Efling will not take part in any consultations on changes to the system for equalising disability burden between pension funds unless the government guarantees contributions to ensure full equalisation at least until the end of 2026, in order to allow time to develop a new arrangement for equalisation. The government’s plan to abolish its contribution to the equalisation of disability burden between pension funds, entirely without consultation with stakeholders and without any plans for achieving a comparable level of equalisation, is completely unacceptable.
This is the substance of Efling’s statement on the abolition of the equalisation contribution for differing disability burdens of pension funds, which has been submitted to the Parliament’s Budget Committee. Workers and other manual labourers are at greater risk of losing their health than others, which results in their pension funds carrying a higher disability burden than the funds of other occupational groups. This means that the pension rights of other members in those funds are reduced by amounts amounting to hundreds of thousands of krónur annually.
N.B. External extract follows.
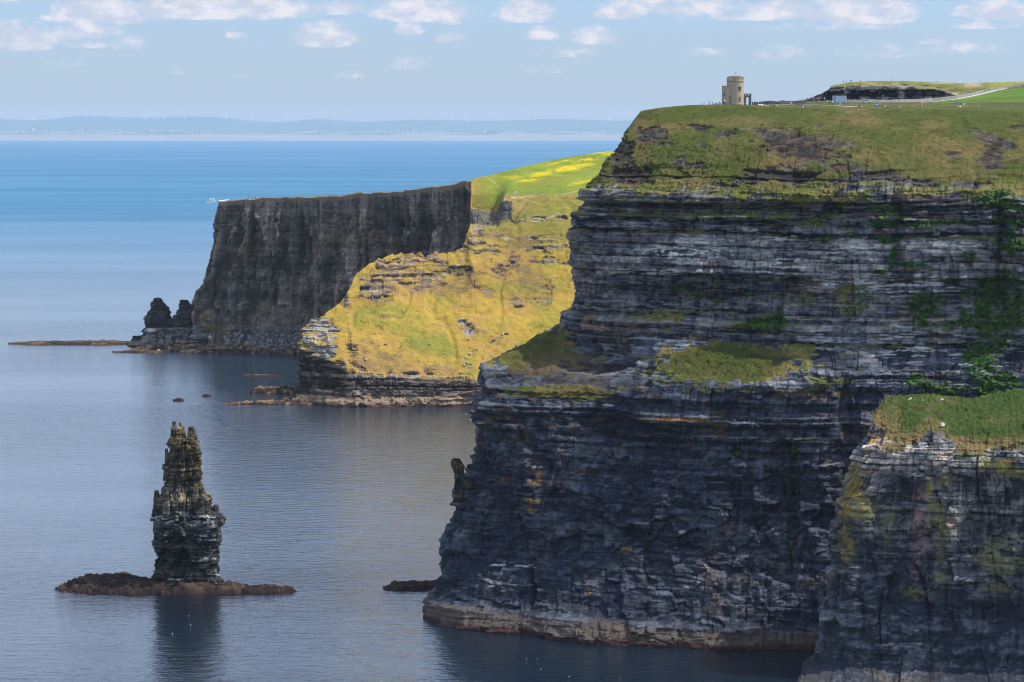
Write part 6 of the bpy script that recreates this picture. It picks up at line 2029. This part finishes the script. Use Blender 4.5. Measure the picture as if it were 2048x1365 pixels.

This situation was addressed in 2005 when an agreement was reached that the state would contribute to equalise disability burden between pension funds. The government now intends to abolish this contribution without any compensation. This is intolerable, and Efling will not remain idle.
Efling’s full statement can be read below.
Attack on workers’ pension rights
Efling’s statement on the abolition of the equalisation contribution for differing disability burdens of pension funds
Manual labourers (mainly workers and seafarers) generally work under conditions where the risk of accidents or health loss is higher than in other occupations. Since pension funds with mandatory membership are linked to occupations, the disability burden is distributed very unevenly between funds. This means that pension funds where workers form the majority of members must devote a larger share of their finances to disability pensions than other funds. This reduces the retirement pension rights in those same funds.
The funds with the highest disability burden are Gildi, Festa, Stapi, the Pension Fund of Vestmannaeyjar, and the Pension Fund of Rangæingar. Gildi is the largest of these funds and carries the heaviest disability burden.
This disparity between pension funds means that the funds of workers and seafarers cannot pay their members as high retirement pensions as funds with a lower disability burden, amounting to tens of thousands of krónur per month, if nothing is done to equalise this difference.
Background
Because of the great injustice involved, an agreement was made in 2005 between the parties behind the pension funds (the Confederation of Labour and the Confederation of Employers) and the state that the state would provide an annual contribution to equalise the disability burden between pension funds. The contribution was financed with a 3.25% surcharge on the payroll tax base, levied on employers’ wage payments.
Last year, the then government reduced the contribution and announced its planned abolition in 2026. The current government appears intent on maintaining those plans, and therefore, no allocation is foreseen for this item in the 2026 budget.
This is being done without any consultation with workers’ organisations or employers’ organisations and without any alternative arrangement in place that could achieve the goal of full equalisation of disability burden between pension funds. For the government to unilaterally break the agreement made in connection with the 2005 collective agreements is unacceptable.
Consequences
If the equalisation contribution is discontinued under the current system, members of Gildi will receive about ISK 50,000 less in monthly retirement pensions than members of funds with the lowest disability burden. This amounts to around ISK 600,000 annually.[1]
Such inequality is indefensible. It severely undermines the consensus that has prevailed around the pension fund system and additionally disrupts the sustainability of workers’ pension funds. The consequences of abolishing the contribution would fall most heavily on women workers.
Efling will not take part in any consultations on changes to the system unless the government guarantees contributions for full equalisation of disability burden at least until the end of 2026, in order to allow time to develop a new arrangement with full equalisation of disability burden between different pension funds.
[1] Based on ISK 550,000 monthly wages at age 25, with modest increases until age 65. Retirement pension rights in Gildi, the largest pension fund of workers and seafarers, would fall by 5.5% if the equalisation contribution is abolished without a new equalisation arrangement being introduced.